Vale destacar a participação organizada dos representantes dos funcionários públicos aposentados em praticamente todas as audiências realizadas, eles que estão sentindo no bolso os anos da política de bônus sem
reajuste nos salários. Infelizmente, o
arrocho salarial deverá continuar, já
que as despesas com pessoal e encargos (pagamento da folha do servidor e
aposentadoria) crescerão apenas
1,3%, enquanto as outras despesas
correntes subirão 16,76%.
As demandas mais presentes, tanto
no interior quanto nas regiões metropolitanas, foram os investimentos na
saúde, principalmente no atendimento secundário, exemplificado na necessidade de construção de mais hospitais de referência e também na ajuda às santas casas.
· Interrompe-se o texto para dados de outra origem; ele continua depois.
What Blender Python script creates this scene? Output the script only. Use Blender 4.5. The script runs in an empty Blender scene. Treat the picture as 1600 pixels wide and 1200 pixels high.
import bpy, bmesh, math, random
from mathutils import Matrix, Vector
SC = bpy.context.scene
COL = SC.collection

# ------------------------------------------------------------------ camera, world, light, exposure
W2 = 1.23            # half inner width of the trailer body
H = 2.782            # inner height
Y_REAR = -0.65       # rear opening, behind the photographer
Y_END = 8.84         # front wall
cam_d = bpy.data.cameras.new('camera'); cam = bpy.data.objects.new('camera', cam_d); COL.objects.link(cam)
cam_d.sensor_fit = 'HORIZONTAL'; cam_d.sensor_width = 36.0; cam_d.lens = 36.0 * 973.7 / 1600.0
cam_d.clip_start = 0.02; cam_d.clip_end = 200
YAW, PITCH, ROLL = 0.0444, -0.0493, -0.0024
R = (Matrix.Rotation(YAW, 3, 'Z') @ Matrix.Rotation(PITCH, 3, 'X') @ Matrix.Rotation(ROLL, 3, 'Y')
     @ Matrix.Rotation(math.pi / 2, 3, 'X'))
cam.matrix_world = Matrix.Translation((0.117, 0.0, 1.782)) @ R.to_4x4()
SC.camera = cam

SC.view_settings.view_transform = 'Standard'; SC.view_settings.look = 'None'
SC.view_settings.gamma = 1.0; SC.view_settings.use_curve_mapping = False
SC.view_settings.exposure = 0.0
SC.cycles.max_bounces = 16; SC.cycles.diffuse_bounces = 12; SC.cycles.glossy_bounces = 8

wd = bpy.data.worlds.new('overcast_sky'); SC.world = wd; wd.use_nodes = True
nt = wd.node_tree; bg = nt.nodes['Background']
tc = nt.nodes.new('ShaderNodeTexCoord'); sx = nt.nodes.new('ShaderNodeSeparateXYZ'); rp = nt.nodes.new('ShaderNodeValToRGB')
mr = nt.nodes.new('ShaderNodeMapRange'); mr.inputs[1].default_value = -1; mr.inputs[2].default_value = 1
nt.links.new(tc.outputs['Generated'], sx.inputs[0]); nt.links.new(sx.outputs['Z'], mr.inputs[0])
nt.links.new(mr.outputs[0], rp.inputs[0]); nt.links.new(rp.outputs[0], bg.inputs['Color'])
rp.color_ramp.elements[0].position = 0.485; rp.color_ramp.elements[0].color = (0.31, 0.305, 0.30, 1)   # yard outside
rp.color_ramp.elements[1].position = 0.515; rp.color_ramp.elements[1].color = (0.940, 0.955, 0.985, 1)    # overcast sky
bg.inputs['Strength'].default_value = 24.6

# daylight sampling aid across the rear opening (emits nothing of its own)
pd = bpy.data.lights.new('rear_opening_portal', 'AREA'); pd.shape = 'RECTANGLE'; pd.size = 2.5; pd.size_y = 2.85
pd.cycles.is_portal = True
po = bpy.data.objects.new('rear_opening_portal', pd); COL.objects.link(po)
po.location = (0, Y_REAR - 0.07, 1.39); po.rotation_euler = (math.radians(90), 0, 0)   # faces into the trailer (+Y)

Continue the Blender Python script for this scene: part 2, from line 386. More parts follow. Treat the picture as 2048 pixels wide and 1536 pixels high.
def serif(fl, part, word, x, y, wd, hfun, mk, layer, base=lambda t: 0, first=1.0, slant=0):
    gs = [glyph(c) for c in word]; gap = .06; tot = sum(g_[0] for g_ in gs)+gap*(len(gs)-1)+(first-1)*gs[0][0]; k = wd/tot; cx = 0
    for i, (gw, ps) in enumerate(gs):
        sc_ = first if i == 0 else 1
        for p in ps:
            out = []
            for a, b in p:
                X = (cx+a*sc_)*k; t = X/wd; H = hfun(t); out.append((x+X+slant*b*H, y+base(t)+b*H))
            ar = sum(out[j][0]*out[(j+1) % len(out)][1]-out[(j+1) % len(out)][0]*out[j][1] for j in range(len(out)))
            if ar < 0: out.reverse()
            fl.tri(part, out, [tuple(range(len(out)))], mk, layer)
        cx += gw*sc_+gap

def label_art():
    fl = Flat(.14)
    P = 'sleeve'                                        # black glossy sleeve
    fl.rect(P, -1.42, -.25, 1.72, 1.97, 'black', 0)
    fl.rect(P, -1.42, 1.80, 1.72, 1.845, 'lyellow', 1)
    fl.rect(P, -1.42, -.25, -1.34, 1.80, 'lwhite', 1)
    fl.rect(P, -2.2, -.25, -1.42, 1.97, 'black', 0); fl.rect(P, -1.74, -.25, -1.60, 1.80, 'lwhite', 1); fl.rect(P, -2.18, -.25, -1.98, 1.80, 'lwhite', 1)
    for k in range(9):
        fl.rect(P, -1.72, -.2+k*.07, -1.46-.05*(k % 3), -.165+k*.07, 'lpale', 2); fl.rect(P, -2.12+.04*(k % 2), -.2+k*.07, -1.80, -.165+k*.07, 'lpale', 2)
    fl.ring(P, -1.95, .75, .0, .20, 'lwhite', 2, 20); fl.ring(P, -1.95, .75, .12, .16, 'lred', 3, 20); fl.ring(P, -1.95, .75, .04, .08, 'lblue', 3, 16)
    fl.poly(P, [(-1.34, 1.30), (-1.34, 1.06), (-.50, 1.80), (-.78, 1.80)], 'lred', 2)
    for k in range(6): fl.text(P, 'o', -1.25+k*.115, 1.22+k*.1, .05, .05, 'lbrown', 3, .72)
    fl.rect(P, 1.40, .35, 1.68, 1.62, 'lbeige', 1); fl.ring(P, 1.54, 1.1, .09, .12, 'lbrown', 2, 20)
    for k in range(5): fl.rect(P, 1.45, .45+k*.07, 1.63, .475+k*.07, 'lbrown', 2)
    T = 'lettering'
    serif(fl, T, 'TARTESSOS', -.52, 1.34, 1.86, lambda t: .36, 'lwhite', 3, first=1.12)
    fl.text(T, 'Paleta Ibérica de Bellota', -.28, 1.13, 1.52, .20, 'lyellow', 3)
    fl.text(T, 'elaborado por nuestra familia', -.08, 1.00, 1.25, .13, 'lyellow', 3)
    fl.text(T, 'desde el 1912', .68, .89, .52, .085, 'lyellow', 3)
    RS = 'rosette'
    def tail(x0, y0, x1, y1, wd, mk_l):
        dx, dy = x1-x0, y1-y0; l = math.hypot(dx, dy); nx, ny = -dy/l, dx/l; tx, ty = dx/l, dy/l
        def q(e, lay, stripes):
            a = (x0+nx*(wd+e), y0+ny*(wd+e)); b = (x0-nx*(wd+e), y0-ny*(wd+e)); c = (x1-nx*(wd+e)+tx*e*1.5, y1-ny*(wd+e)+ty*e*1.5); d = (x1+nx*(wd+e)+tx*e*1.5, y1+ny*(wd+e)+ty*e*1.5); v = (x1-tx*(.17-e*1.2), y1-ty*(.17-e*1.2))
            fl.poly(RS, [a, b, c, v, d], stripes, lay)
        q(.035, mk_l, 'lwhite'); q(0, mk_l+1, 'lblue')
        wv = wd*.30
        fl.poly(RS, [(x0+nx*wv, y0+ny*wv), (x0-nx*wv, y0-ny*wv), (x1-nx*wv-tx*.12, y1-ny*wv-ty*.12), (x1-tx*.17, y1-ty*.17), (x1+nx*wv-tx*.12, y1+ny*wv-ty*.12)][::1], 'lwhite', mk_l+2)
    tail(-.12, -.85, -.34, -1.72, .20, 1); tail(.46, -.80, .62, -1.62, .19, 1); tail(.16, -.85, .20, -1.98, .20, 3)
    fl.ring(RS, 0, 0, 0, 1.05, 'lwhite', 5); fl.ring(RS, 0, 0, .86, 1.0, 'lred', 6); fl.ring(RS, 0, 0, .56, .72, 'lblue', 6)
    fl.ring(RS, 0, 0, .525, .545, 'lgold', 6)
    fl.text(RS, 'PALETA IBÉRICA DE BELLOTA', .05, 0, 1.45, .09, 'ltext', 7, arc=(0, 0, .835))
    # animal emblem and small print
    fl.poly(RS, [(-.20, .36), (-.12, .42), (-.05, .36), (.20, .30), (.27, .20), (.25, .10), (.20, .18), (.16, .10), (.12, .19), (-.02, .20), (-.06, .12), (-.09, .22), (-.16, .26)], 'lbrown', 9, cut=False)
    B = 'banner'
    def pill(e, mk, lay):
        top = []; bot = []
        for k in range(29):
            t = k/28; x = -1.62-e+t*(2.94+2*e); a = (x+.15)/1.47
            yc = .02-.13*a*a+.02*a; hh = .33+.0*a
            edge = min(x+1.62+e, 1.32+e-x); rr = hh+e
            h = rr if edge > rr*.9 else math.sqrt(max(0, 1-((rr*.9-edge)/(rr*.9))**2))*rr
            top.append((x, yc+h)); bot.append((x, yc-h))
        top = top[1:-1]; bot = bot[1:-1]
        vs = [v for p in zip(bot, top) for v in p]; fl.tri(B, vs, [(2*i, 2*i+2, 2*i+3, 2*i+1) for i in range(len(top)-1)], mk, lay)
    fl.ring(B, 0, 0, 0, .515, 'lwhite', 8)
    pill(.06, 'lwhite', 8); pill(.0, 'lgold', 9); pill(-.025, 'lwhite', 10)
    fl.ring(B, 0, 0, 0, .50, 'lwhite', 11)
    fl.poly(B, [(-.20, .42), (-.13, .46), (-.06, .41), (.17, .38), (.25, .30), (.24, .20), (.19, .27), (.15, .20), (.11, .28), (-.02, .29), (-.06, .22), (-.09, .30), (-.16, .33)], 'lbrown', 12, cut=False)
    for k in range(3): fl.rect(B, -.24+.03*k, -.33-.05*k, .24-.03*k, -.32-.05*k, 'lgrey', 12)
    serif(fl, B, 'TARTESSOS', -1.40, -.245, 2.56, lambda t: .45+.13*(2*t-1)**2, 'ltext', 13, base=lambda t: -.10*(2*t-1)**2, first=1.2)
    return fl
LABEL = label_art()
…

Outra preocupação freqüente e que
está sintonizada com o atual estágio
de recuperação econômica do país é o
pedido de mais cursos de formação
técnica que atendam a demanda do
mercado.
Nas regiões metropolitanas da
Grande São Paulo e do ABCD, bem
como em Campinas e na Baixada Santista, ficou evidente a necessidade de
investimentos em saneamento básico, sobrando críticas à Sabesp, e também na área de moradia, principalmente aquela afeta às famílias de baixa renda. Sobre a segurança pública,
foi reiterada a preocupação, constatada por pesquisa da Fundação Getulio
Vargas, mais do que de investimentos
no setor, de criar mecanismos de
combate à corrupção policial.
As solicitações das regiões administrativas e metropolitanas serão transformadas em emendas parlamentares para que sejam incluídas no Orçamento de 2008, mas que terão que
passar, antes, pelo crivo do governo
estadual. Dessa vez, esperamos que as
demandas sejam analisadas sob a luz
da realidade do nosso Estado, que,
apesar de ser o mais rico da Federação, enfrenta dificuldades que podem
comprometer o seu futuro e que foram deixadas à margem na proposta
governamental.
MÁRIO REALI, 50, arquiteto e urbanista, mestre pela Faculdade de Arquitetura e Urbanismo da USP, é deputado
estadual de São Paulo (PT) e membro da Comissão de Finanças e Orçamento da Assembléia Legislativa.
ENIO TATTO, 47, contador, é deputado estadual de São
Paulo (PT) e líder da minoria na Assembléia Legislativa.